▶ **Source material**

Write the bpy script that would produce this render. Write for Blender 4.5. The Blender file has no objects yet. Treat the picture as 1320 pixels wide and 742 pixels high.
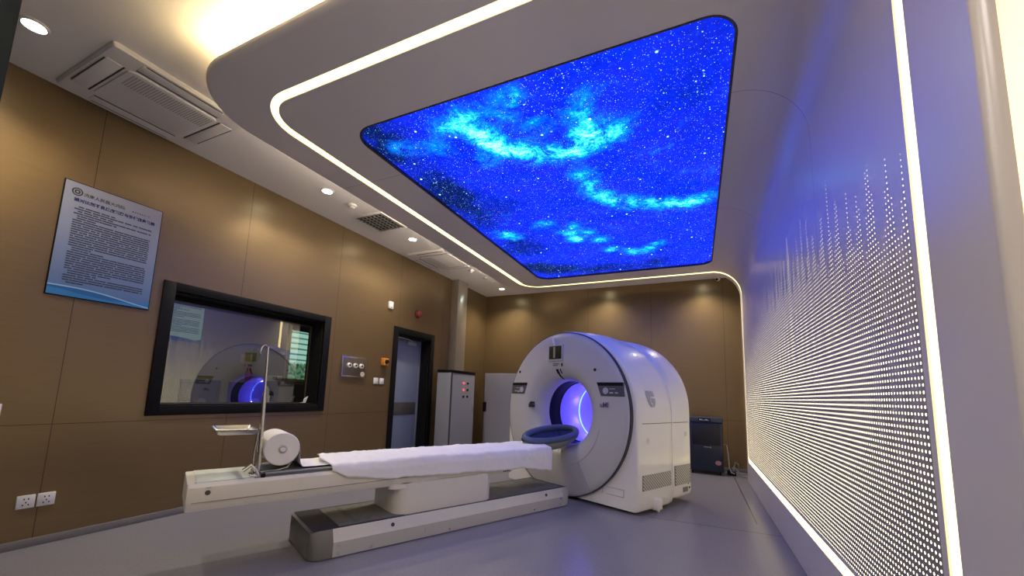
import bpy, bmesh, math, random
from mathutils import Vector, Matrix, noise
PI = math.pi
scn = bpy.context.scene
C = scn.collection
random.seed(7)

# ------------------------------------------------------------------ materials
MATS = {}
def mat(name, col, rough=.5, metal=0., emit=None, es=0., spec=.5, coat=0., bump=0., bscale=200., var=0., vscale=8., stretch=(1,1,1)):
    m = bpy.data.materials.new(name); m.use_nodes = True
    nt = m.node_tree; b = nt.nodes['Principled BSDF']
    b.inputs['Base Color'].default_value = (*col, 1)
    b.inputs['Roughness'].default_value = rough
    b.inputs['Metallic'].default_value = metal
    b.inputs['Specular IOR Level'].default_value = spec
    b.inputs['Coat Weight'].default_value = coat
    if emit:
        b.inputs['Emission Color'].default_value = (*emit, 1)
        b.inputs['Emission Strength'].default_value = es
    if bump or var:
        tc = nt.nodes.new('ShaderNodeTexCoord'); mp = nt.nodes.new('ShaderNodeMapping')
        mp.inputs['Scale'].default_value = stretch
        nt.links.new(tc.outputs['Object'], mp.inputs[0])
    if bump:
        n = nt.nodes.new('ShaderNodeTexNoise'); n.inputs['Scale'].default_value = bscale; n.inputs['Detail'].default_value = 4
        bp = nt.nodes.new('ShaderNodeBump'); bp.inputs['Strength'].default_value = bump; bp.inputs['Distance'].default_value = .003
        nt.links.new(mp.outputs[0], n.inputs['Vector']); nt.links.new(n.outputs['Fac'], bp.inputs['Height'])
        nt.links.new(bp.outputs[0], b.inputs['Normal'])
    if var:
        n = nt.nodes.new('ShaderNodeTexNoise'); n.inputs['Scale'].default_value = vscale; n.inputs['Detail'].default_value = 5
        r = nt.nodes.new('ShaderNodeMapRange')
        r.inputs[1].default_value = .3; r.inputs[2].default_value = .7
        r.inputs[3].default_value = 1 - var; r.inputs[4].default_value = 1 + var
        mx = nt.nodes.new('ShaderNodeVectorMath'); mx.operation = 'SCALE'; mx.inputs[0].default_value = col
        nt.links.new(mp.outputs[0], n.inputs['Vector']); nt.links.new(n.outputs['Fac'], r.inputs[0])
        nt.links.new(r.outputs[0], mx.inputs['Scale']); nt.links.new(mx.outputs[0], b.inputs['Base Color'])
    MATS[name] = m
    return m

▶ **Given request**
Leave out the pictures and retype every line above exactly.

▶ **Expected answer**
Write the bpy script that would produce this render. Write for Blender 4.5. The Blender file has no objects yet. Treat the picture as 1320 pixels wide and 742 pixels high.
import bpy, bmesh, math, random
from mathutils import Vector, Matrix, noise
PI = math.pi
scn = bpy.context.scene
C = scn.collection
random.seed(7)

# ------------------------------------------------------------------ materials
MATS = {}
def mat(name, col, rough=.5, metal=0., emit=None, es=0., spec=.5, coat=0., bump=0., bscale=200., var=0., vscale=8., stretch=(1,1,1)):
    m = bpy.data.materials.new(name); m.use_nodes = True
    nt = m.node_tree; b = nt.nodes['Principled BSDF']
    b.inputs['Base Color'].default_value = (*col, 1)
    b.inputs['Roughness'].default_value = rough
    b.inputs['Metallic'].default_value = metal
    b.inputs['Specular IOR Level'].default_value = spec
    b.inputs['Coat Weight'].default_value = coat
    if emit:
        b.inputs['Emission Color'].default_value = (*emit, 1)
        b.inputs['Emission Strength'].default_value = es
    if bump or var:
        tc = nt.nodes.new('ShaderNodeTexCoord'); mp = nt.nodes.new('ShaderNodeMapping')
        mp.inputs['Scale'].default_value = stretch
        nt.links.new(tc.outputs['Object'], mp.inputs[0])
    if bump:
        n = nt.nodes.new('ShaderNodeTexNoise'); n.inputs['Scale'].default_value = bscale; n.inputs['Detail'].default_value = 4
        bp = nt.nodes.new('ShaderNodeBump'); bp.inputs['Strength'].default_value = bump; bp.inputs['Distance'].default_value = .003
        nt.links.new(mp.outputs[0], n.inputs['Vector']); nt.links.new(n.outputs['Fac'], bp.inputs['Height'])
        nt.links.new(bp.outputs[0], b.inputs['Normal'])
    if var:
        n = nt.nodes.new('ShaderNodeTexNoise'); n.inputs['Scale'].default_value = vscale; n.inputs['Detail'].default_value = 5
        r = nt.nodes.new('ShaderNodeMapRange')
        r.inputs[1].default_value = .3; r.inputs[2].default_value = .7
        r.inputs[3].default_value = 1 - var; r.inputs[4].default_value = 1 + var
        mx = nt.nodes.new('ShaderNodeVectorMath'); mx.operation = 'SCALE'; mx.inputs[0].default_value = col
        nt.links.new(mp.outputs[0], n.inputs['Vector']); nt.links.new(n.outputs['Fac'], r.inputs[0])
        nt.links.new(r.outputs[0], mx.inputs['Scale']); nt.links.new(mx.outputs[0], b.inputs['Base Color'])
    MATS[name] = m
    return m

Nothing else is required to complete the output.